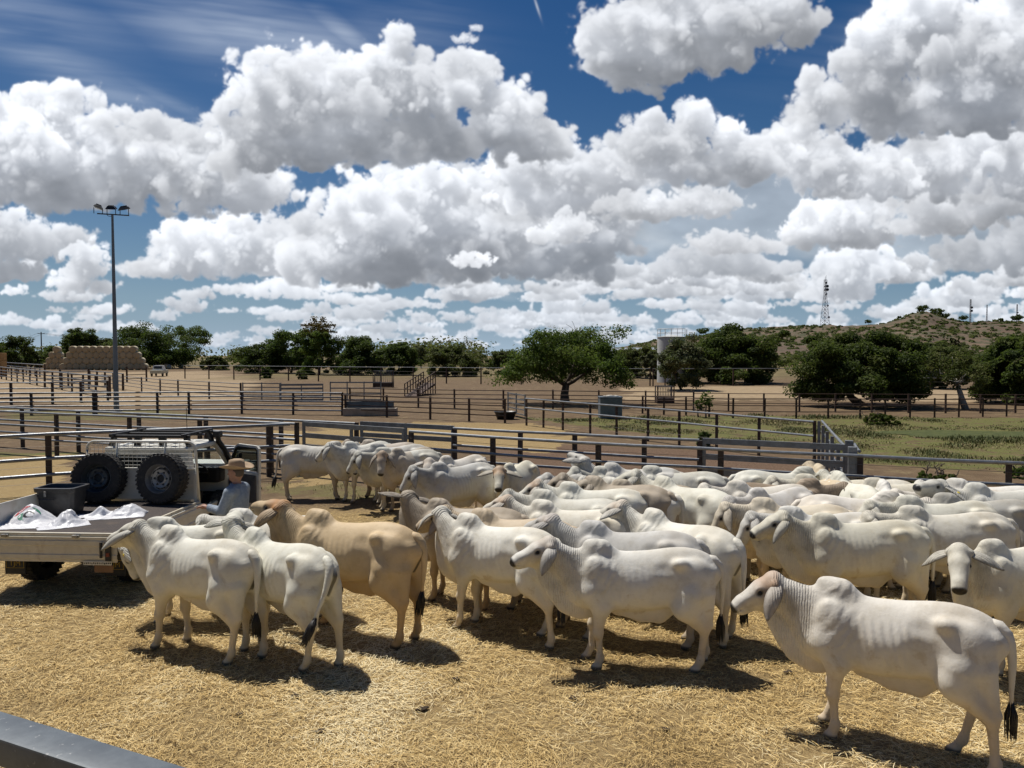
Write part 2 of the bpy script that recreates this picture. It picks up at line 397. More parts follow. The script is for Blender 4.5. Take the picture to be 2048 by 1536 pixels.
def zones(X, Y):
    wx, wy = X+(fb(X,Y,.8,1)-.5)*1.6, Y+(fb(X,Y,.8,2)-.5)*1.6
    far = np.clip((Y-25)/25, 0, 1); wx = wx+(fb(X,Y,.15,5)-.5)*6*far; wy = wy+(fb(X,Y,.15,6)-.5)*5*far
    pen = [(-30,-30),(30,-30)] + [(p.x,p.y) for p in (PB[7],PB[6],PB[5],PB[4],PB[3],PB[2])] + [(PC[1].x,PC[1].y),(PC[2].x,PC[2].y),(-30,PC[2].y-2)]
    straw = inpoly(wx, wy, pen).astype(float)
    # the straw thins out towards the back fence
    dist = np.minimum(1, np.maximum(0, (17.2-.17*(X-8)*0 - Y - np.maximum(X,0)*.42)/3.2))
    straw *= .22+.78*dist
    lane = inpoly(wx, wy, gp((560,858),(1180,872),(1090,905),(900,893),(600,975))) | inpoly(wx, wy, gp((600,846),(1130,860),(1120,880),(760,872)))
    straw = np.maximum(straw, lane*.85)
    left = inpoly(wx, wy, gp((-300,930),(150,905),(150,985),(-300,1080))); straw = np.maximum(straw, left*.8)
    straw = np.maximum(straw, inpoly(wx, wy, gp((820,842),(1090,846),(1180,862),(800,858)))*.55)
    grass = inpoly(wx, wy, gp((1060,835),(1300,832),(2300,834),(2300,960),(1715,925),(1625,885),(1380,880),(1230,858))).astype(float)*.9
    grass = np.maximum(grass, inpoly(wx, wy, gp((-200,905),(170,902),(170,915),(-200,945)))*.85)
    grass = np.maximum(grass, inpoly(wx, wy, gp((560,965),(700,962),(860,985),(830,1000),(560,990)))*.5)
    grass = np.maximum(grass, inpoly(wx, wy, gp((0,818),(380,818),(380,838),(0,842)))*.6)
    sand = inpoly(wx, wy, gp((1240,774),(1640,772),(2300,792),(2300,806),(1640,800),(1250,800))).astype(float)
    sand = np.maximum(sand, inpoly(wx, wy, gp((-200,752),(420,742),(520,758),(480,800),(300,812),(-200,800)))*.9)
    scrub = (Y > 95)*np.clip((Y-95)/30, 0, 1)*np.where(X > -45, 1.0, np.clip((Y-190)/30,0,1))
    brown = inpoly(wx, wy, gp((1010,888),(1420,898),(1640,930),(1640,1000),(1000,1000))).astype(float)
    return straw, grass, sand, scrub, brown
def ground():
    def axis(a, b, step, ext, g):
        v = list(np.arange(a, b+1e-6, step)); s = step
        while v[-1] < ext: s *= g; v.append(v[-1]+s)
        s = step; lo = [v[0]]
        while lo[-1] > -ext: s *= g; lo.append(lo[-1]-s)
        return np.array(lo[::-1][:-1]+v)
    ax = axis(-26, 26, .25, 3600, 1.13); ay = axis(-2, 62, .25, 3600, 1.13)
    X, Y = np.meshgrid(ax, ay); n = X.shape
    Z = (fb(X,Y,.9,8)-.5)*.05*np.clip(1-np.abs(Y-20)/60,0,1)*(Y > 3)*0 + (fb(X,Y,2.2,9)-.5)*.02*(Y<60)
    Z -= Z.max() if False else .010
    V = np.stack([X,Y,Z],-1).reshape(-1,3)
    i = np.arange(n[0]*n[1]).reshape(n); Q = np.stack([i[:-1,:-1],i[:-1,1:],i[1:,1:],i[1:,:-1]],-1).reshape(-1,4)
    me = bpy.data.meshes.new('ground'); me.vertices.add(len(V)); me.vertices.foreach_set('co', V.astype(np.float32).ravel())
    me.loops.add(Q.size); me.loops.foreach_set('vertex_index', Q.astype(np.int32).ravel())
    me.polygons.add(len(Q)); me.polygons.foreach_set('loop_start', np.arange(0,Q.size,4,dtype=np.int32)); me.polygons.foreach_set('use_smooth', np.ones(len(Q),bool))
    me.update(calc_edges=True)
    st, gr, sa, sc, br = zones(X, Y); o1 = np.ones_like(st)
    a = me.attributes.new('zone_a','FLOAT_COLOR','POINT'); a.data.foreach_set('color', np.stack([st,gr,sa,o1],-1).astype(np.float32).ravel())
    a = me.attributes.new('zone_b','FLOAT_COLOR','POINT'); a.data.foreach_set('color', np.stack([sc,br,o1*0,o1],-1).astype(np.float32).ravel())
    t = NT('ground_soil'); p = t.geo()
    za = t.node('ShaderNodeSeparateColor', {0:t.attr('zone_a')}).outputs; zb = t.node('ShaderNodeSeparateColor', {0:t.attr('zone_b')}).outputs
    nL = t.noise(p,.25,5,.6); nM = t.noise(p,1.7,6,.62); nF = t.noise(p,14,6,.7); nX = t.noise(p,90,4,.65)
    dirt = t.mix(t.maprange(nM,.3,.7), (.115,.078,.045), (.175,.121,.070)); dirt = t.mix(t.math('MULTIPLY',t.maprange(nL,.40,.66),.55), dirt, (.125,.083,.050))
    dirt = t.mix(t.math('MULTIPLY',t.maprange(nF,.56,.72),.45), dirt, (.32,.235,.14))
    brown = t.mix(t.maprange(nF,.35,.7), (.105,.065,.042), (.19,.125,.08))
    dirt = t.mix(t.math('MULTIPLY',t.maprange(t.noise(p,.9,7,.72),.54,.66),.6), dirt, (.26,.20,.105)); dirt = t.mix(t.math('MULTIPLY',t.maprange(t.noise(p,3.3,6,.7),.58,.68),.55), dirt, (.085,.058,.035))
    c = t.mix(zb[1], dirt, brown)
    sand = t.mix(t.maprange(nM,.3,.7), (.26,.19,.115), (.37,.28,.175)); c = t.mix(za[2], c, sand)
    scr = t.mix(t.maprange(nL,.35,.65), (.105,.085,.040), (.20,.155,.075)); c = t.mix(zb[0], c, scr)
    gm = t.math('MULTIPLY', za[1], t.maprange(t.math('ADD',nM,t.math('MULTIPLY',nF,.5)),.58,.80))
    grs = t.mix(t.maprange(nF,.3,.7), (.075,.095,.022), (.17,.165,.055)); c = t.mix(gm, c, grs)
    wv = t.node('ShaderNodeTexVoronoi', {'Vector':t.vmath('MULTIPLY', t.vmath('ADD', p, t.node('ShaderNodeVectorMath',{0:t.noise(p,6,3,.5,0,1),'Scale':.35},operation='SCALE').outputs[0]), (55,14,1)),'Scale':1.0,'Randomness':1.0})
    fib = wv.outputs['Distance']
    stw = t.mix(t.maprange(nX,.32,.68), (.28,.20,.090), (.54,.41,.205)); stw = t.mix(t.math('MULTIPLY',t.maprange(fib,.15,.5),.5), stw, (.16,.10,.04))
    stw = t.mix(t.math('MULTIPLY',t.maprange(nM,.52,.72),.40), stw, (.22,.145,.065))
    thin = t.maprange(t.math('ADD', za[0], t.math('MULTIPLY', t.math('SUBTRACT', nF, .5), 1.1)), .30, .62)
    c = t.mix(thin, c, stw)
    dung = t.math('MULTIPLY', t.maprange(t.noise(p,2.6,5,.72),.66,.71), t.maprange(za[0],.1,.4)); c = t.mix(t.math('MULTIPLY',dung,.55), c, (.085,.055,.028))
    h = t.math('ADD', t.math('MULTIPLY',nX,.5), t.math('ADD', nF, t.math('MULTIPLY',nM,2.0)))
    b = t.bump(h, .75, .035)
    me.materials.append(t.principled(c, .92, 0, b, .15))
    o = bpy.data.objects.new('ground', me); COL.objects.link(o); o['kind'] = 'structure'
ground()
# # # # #
- _What is asked_
Repeat the material exactly as it reads, without any of its pictures.

- _In response_
Write part 2 of the bpy script that recreates this picture. It picks up at line 397. More parts follow. The script is for Blender 4.5. Take the picture to be 2048 by 1536 pixels.
def zones(X, Y):
    wx, wy = X+(fb(X,Y,.8,1)-.5)*1.6, Y+(fb(X,Y,.8,2)-.5)*1.6
    far = np.clip((Y-25)/25, 0, 1); wx = wx+(fb(X,Y,.15,5)-.5)*6*far; wy = wy+(fb(X,Y,.15,6)-.5)*5*far
    pen = [(-30,-30),(30,-30)] + [(p.x,p.y) for p in (PB[7],PB[6],PB[5],PB[4],PB[3],PB[2])] + [(PC[1].x,PC[1].y),(PC[2].x,PC[2].y),(-30,PC[2].y-2)]
    straw = inpoly(wx, wy, pen).astype(float)
    # the straw thins out towards the back fence
    dist = np.minimum(1, np.maximum(0, (17.2-.17*(X-8)*0 - Y - np.maximum(X,0)*.42)/3.2))
    straw *= .22+.78*dist
    lane = inpoly(wx, wy, gp((560,858),(1180,872),(1090,905),(900,893),(600,975))) | inpoly(wx, wy, gp((600,846),(1130,860),(1120,880),(760,872)))
    straw = np.maximum(straw, lane*.85)
    left = inpoly(wx, wy, gp((-300,930),(150,905),(150,985),(-300,1080))); straw = np.maximum(straw, left*.8)
    straw = np.maximum(straw, inpoly(wx, wy, gp((820,842),(1090,846),(1180,862),(800,858)))*.55)
    grass = inpoly(wx, wy, gp((1060,835),(1300,832),(2300,834),(2300,960),(1715,925),(1625,885),(1380,880),(1230,858))).astype(float)*.9
    grass = np.maximum(grass, inpoly(wx, wy, gp((-200,905),(170,902),(170,915),(-200,945)))*.85)
    grass = np.maximum(grass, inpoly(wx, wy, gp((560,965),(700,962),(860,985),(830,1000),(560,990)))*.5)
    grass = np.maximum(grass, inpoly(wx, wy, gp((0,818),(380,818),(380,838),(0,842)))*.6)
    sand = inpoly(wx, wy, gp((1240,774),(1640,772),(2300,792),(2300,806),(1640,800),(1250,800))).astype(float)
    sand = np.maximum(sand, inpoly(wx, wy, gp((-200,752),(420,742),(520,758),(480,800),(300,812),(-200,800)))*.9)
    scrub = (Y > 95)*np.clip((Y-95)/30, 0, 1)*np.where(X > -45, 1.0, np.clip((Y-190)/30,0,1))
    brown = inpoly(wx, wy, gp((1010,888),(1420,898),(1640,930),(1640,1000),(1000,1000))).astype(float)
    return straw, grass, sand, scrub, brown
def ground():
    def axis(a, b, step, ext, g):
        v = list(np.arange(a, b+1e-6, step)); s = step
        while v[-1] < ext: s *= g; v.append(v[-1]+s)
        s = step; lo = [v[0]]
        while lo[-1] > -ext: s *= g; lo.append(lo[-1]-s)
        return np.array(lo[::-1][:-1]+v)
    ax = axis(-26, 26, .25, 3600, 1.13); ay = axis(-2, 62, .25, 3600, 1.13)
    X, Y = np.meshgrid(ax, ay); n = X.shape
    Z = (fb(X,Y,.9,8)-.5)*.05*np.clip(1-np.abs(Y-20)/60,0,1)*(Y > 3)*0 + (fb(X,Y,2.2,9)-.5)*.02*(Y<60)
    Z -= Z.max() if False else .010
    V = np.stack([X,Y,Z],-1).reshape(-1,3)
    i = np.arange(n[0]*n[1]).reshape(n); Q = np.stack([i[:-1,:-1],i[:-1,1:],i[1:,1:],i[1:,:-1]],-1).reshape(-1,4)
    me = bpy.data.meshes.new('ground'); me.vertices.add(len(V)); me.vertices.foreach_set('co', V.astype(np.float32).ravel())
    me.loops.add(Q.size); me.loops.foreach_set('vertex_index', Q.astype(np.int32).ravel())
    me.polygons.add(len(Q)); me.polygons.foreach_set('loop_start', np.arange(0,Q.size,4,dtype=np.int32)); me.polygons.foreach_set('use_smooth', np.ones(len(Q),bool))
    me.update(calc_edges=True)
    st, gr, sa, sc, br = zones(X, Y); o1 = np.ones_like(st)
    a = me.attributes.new('zone_a','FLOAT_COLOR','POINT'); a.data.foreach_set('color', np.stack([st,gr,sa,o1],-1).astype(np.float32).ravel())
    a = me.attributes.new('zone_b','FLOAT_COLOR','POINT'); a.data.foreach_set('color', np.stack([sc,br,o1*0,o1],-1).astype(np.float32).ravel())
    t = NT('ground_soil'); p = t.geo()
    za = t.node('ShaderNodeSeparateColor', {0:t.attr('zone_a')}).outputs; zb = t.node('ShaderNodeSeparateColor', {0:t.attr('zone_b')}).outputs
    nL = t.noise(p,.25,5,.6); nM = t.noise(p,1.7,6,.62); nF = t.noise(p,14,6,.7); nX = t.noise(p,90,4,.65)
    dirt = t.mix(t.maprange(nM,.3,.7), (.115,.078,.045), (.175,.121,.070)); dirt = t.mix(t.math('MULTIPLY',t.maprange(nL,.40,.66),.55), dirt, (.125,.083,.050))
    dirt = t.mix(t.math('MULTIPLY',t.maprange(nF,.56,.72),.45), dirt, (.32,.235,.14))
    brown = t.mix(t.maprange(nF,.35,.7), (.105,.065,.042), (.19,.125,.08))
    dirt = t.mix(t.math('MULTIPLY',t.maprange(t.noise(p,.9,7,.72),.54,.66),.6), dirt, (.26,.20,.105)); dirt = t.mix(t.math('MULTIPLY',t.maprange(t.noise(p,3.3,6,.7),.58,.68),.55), dirt, (.085,.058,.035))
    c = t.mix(zb[1], dirt, brown)
    sand = t.mix(t.maprange(nM,.3,.7), (.26,.19,.115), (.37,.28,.175)); c = t.mix(za[2], c, sand)
    scr = t.mix(t.maprange(nL,.35,.65), (.105,.085,.040), (.20,.155,.075)); c = t.mix(zb[0], c, scr)
    gm = t.math('MULTIPLY', za[1], t.maprange(t.math('ADD',nM,t.math('MULTIPLY',nF,.5)),.58,.80))
    grs = t.mix(t.maprange(nF,.3,.7), (.075,.095,.022), (.17,.165,.055)); c = t.mix(gm, c, grs)
    wv = t.node('ShaderNodeTexVoronoi', {'Vector':t.vmath('MULTIPLY', t.vmath('ADD', p, t.node('ShaderNodeVectorMath',{0:t.noise(p,6,3,.5,0,1),'Scale':.35},operation='SCALE').outputs[0]), (55,14,1)),'Scale':1.0,'Randomness':1.0})
    fib = wv.outputs['Distance']
    stw = t.mix(t.maprange(nX,.32,.68), (.28,.20,.090), (.54,.41,.205)); stw = t.mix(t.math('MULTIPLY',t.maprange(fib,.15,.5),.5), stw, (.16,.10,.04))
    stw = t.mix(t.math('MULTIPLY',t.maprange(nM,.52,.72),.40), stw, (.22,.145,.065))
    thin = t.maprange(t.math('ADD', za[0], t.math('MULTIPLY', t.math('SUBTRACT', nF, .5), 1.1)), .30, .62)
    c = t.mix(thin, c, stw)
    dung = t.math('MULTIPLY', t.maprange(t.noise(p,2.6,5,.72),.66,.71), t.maprange(za[0],.1,.4)); c = t.mix(t.math('MULTIPLY',dung,.55), c, (.085,.055,.028))
    h = t.math('ADD', t.math('MULTIPLY',nX,.5), t.math('ADD', nF, t.math('MULTIPLY',nM,2.0)))
    b = t.bump(h, .75, .035)
    me.materials.append(t.principled(c, .92, 0, b, .15))
    o = bpy.data.objects.new('ground', me); COL.objects.link(o); o['kind'] = 'structure'
ground()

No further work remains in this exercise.